As our 33rd annual Hot List illustrates, emotional, tactile magazines can still capture the imagination

Pictured: Anne Peyton Cooper, circa 1965; The October and December issues of Time Inc's Architectural Forum

I recently had the unenviable task of purging the house that I grew up in in suburban New Jersey—certainly a messy physical and emotional task in which tough calls had to be made about jettisoning items that had surrounded me my entire life.

Among the things that got the heave-ho were stacks of old issues of Time and National Geographic—the family’s two magazine staples. These were surprisingly hard to part with. In many ways, before cable news and the Web, they were my primers for understanding the world through great reporting and photography. They were also an emotionally tactile experience in that the family shared the same copies, then discussed, debated and occasionally brawled about their content over dinners of turkey tetrazzini and green beans with almond slivers.

While the magazine industry is in transition, its ability to engage, inform and entertain has not diminished. For our 33rd annual Hot List, we celebrate the best in magazine publishing, as well as the hottest television properties and digital media.
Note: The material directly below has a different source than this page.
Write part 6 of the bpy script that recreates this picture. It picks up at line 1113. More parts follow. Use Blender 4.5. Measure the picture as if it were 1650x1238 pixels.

For three decades, the Hot List was focused solely on magazines. While we have greatly expanded the franchise, the focus on print remains, heavily reinforced by our Hot List Readers’ Poll on Adweek.com. It attracted more than 1 million votes—with the large majority cast in the print category. 

Back to New Jersey. Mixed in with those magazines destined for the dumpster were several issues of Architectural Forum, a long-defunct title published by Time Inc. (My mother happened to work there as an associate editor in the mid-’60s, following stints at Time and Life.) Perfect-bound and printed on heavy, nonglossy paper, the magazine is dense with text. Clearly, people had a lot more time to read in 1965.

I cut out the masthead and framed it for my mom. She hung it over the desk in her new apartment where stacks of Time are again beginning to appear.